The plan sponsor is not necessarily the entity that administers the plan. This is because an employer or employee organization is not in the business of providing disability benefits, and may therefore choose to outsource the administration of the plan to some other business. The ERISA statute defines the plan administrator at § 1002(16)(A) as “(i) the person specifically so designated by the terms of the instrument under which the plan is operated; (ii) if an administrator is not so designated, the plan sponsor; or (iii) in the case of a plan for which an administrator is not designated and a plan sponsor cannot be identified, such other person as the Secretary may by regulation prescribe.” The Secretary has prescribed by regulation that where the plan sponsor cannot be identified, the plan sponsor is the administrator. 29 CFR §2510.3-16.

In addition to defining what entities create, maintain and administer ERISA plans, the ERISA statute defines those for whom such plans are created, maintained and administered. Plans are established or maintained for the benefit of “participants,” defined at §1002(7) as “any employee or former employee of an employer, or any member or former member of an employee organization, who is or may become eligible to receive a benefit of any type from an employee benefit plan which covers employees of such employer or members of such organization, or whose beneficiaries may be eligible to receive any such benefit.” A beneficiary is defined at §1002(8) as “a person designated by a participant, or by the terms of an employee benefit plan, who is or may become entitled to a benefit thereunder.” Since disability benefits are designed to benefit the employee directly, there are no beneficiaries eligible to receive benefits of disability plans other than the employees themselves.

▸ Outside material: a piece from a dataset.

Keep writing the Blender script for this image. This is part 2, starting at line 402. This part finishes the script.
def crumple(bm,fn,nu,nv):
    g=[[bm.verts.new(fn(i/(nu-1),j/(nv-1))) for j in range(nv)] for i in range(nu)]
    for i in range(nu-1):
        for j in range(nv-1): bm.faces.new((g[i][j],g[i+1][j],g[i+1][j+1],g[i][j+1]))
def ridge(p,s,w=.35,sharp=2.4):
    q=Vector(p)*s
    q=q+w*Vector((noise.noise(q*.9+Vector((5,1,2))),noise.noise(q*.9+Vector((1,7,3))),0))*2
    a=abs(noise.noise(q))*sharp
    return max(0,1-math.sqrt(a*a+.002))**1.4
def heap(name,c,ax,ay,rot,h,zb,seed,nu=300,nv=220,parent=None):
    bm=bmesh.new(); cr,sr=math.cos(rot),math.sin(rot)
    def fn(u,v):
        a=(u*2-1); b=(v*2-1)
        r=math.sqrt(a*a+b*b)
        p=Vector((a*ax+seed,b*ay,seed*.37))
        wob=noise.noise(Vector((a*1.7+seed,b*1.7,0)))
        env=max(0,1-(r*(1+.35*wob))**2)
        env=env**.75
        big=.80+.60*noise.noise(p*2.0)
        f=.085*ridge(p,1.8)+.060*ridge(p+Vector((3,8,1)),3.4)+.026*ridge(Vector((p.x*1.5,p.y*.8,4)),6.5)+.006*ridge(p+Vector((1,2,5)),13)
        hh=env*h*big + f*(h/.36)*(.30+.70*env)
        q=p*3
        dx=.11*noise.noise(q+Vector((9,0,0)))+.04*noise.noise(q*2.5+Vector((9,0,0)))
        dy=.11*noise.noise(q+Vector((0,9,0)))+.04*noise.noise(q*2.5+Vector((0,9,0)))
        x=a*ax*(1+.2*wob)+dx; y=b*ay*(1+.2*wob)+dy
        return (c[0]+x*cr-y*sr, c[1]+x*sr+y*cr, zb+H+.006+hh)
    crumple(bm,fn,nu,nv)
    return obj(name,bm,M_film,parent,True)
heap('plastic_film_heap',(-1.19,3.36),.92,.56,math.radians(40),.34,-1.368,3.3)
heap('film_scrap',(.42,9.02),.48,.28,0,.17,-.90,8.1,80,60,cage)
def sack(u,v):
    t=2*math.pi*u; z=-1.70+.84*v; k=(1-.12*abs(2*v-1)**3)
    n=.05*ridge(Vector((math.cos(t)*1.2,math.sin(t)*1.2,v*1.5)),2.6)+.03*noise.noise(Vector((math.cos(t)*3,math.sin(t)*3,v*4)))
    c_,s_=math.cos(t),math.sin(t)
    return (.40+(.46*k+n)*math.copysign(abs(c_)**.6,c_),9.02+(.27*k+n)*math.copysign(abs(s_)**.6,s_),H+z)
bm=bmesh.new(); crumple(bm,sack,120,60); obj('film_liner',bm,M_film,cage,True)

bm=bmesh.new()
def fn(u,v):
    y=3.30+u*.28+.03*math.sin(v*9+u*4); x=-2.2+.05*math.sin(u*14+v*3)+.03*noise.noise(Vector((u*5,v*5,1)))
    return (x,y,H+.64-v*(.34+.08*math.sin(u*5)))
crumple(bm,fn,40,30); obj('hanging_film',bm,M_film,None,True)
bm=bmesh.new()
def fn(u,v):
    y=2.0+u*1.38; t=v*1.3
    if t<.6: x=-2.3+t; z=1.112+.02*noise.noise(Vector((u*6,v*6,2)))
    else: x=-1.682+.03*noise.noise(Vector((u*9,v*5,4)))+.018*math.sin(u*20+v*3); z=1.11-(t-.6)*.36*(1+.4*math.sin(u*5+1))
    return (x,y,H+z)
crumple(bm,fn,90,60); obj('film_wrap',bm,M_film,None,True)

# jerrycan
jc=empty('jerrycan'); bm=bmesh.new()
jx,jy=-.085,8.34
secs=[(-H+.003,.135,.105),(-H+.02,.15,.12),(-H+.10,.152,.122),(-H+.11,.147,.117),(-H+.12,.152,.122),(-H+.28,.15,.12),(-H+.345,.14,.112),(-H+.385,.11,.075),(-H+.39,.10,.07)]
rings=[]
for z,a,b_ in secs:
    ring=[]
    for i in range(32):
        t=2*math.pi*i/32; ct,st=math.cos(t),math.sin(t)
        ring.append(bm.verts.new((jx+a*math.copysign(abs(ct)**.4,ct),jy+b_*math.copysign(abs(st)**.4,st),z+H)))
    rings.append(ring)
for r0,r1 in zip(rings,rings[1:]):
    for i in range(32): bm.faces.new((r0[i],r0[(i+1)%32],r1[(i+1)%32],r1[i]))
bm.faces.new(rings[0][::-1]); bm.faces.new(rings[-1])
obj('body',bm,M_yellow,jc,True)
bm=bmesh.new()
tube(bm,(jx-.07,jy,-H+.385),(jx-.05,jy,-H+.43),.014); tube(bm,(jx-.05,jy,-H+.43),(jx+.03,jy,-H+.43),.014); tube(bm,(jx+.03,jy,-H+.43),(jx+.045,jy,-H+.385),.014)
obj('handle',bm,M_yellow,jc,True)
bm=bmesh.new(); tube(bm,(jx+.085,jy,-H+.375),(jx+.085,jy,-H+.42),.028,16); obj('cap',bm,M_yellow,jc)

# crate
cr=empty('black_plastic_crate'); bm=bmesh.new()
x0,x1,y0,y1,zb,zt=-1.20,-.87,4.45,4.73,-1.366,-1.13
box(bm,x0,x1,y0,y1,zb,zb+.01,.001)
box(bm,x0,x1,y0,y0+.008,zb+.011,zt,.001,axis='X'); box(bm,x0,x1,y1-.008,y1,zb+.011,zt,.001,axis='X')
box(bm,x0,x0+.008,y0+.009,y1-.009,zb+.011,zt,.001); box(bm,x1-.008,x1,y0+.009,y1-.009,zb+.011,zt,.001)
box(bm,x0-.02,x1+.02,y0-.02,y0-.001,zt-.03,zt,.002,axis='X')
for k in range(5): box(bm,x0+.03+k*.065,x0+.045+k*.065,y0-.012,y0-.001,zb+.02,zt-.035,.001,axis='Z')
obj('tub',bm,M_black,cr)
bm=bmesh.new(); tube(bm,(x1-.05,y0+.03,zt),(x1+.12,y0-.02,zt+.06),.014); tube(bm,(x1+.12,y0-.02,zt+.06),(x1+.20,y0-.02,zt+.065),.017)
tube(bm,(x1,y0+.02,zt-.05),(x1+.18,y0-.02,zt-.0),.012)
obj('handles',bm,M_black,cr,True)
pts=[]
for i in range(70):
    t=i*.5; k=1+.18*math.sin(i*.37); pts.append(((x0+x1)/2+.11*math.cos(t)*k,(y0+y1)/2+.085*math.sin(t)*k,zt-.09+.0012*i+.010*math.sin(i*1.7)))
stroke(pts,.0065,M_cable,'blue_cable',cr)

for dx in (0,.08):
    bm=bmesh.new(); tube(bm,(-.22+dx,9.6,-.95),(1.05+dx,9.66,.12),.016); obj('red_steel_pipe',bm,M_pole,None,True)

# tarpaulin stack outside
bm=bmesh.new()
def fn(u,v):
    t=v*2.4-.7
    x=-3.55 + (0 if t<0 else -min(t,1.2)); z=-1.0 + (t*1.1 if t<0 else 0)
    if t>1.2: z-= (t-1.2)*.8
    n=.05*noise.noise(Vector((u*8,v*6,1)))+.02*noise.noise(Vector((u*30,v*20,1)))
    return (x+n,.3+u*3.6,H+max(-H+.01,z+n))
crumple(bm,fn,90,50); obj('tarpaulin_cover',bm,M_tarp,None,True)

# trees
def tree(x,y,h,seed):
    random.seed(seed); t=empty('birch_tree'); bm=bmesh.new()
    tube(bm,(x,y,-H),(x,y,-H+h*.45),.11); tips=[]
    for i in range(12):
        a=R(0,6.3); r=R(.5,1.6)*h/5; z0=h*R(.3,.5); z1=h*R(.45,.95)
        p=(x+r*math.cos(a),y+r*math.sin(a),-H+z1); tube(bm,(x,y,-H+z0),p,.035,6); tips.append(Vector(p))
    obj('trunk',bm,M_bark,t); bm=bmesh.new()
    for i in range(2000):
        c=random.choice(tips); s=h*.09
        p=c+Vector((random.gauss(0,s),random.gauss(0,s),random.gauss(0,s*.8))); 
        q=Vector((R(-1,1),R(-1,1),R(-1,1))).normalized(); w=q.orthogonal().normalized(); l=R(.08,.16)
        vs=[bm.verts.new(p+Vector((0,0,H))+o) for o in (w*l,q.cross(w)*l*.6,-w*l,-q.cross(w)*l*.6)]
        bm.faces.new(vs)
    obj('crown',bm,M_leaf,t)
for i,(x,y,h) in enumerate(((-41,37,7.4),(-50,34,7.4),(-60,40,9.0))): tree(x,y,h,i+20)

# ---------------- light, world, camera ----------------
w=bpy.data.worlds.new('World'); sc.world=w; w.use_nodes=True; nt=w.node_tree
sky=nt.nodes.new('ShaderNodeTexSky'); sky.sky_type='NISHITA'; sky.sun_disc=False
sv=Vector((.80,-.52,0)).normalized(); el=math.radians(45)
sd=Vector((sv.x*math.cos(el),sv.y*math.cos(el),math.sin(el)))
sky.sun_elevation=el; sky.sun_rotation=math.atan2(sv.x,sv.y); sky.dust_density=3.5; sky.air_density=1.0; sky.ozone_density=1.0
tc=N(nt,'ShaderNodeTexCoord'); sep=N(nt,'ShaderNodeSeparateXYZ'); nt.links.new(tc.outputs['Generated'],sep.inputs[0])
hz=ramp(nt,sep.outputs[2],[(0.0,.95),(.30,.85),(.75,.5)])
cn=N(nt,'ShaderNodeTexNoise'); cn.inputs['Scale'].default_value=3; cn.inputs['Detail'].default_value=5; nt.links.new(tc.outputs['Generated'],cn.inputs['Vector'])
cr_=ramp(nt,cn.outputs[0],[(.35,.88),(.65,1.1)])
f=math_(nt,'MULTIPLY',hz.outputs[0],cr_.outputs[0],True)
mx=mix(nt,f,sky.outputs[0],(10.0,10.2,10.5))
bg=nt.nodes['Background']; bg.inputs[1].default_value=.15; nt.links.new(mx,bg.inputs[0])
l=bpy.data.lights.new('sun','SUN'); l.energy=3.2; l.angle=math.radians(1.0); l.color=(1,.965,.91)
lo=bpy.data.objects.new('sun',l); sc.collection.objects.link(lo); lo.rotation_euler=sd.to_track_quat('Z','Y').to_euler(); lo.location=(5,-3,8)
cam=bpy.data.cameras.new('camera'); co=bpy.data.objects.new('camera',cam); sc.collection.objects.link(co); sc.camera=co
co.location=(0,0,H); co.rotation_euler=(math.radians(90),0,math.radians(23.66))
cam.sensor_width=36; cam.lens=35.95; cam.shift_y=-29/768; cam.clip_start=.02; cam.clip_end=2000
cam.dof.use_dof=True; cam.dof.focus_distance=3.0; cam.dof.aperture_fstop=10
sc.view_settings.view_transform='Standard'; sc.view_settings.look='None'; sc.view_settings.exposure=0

The ERISA statute was enacted with the express purpose of protecting employee benefits. To that end, the ERISA statute establishes a framework for determining whether persons are fiduciaries under the plan and what their responsibilities are as fiduciaries. The ERISA statute defines a fiduciary at §1002(21): “(A) Except as otherwise provided in subparagraph (B), a person is a fiduciary with respect to a plan to the extent (i) he exercises any discretionary authority or discretionary control respecting management of such plan or exercises any authority or control respecting management or disposition of its assets… or (iii) he has any discretionary authority or discretionary responsibility in the administration of such plan…” A “person” is actually a term defined in the statute at §1002(9) as “an individual, partnership, joint venture, corporation, mutual company, joint-stock company, trust, estate, unincorporated organization, association, or employee organization.” The duties of a fiduciary can be found at §1004(a): “Prudent man standard of care (1) … a fiduciary shall discharge his duties with respect to a plan solely in the interest of the participants and beneficiaries and—(A) for the exclusive purpose of: (i) providing benefits to participants and their beneficiaries; and (ii) defraying reasonable expenses of administering the plan; (B) with the care, skill, prudence, and diligence under the circumstances then prevailing that a prudent man acting in a like capacity and familiar with such matters would use in the conduct of an enterprise of a like character and with like aims… (D) in accordance with the documents and instruments governing the plan ....”

The ERISA statute, as you can see, meticulously defines the roles of plan sponsor, administrator, participant and beneficiary. Having done so, it then ignores them in defining who is a fiduciary, opting instead to create a functional test. A fiduciary can be any “person” exercising authority and control of assets or discretionary authority or responsibility in administering the plan. The takeaway for all of the above if you have an ERISA disability plan is this: though you may be talking to someone in the human resources department where you work, a “disability claims specialist” for the insurer of the plan or some other person, their role and their duties are informed by an intricate legal web.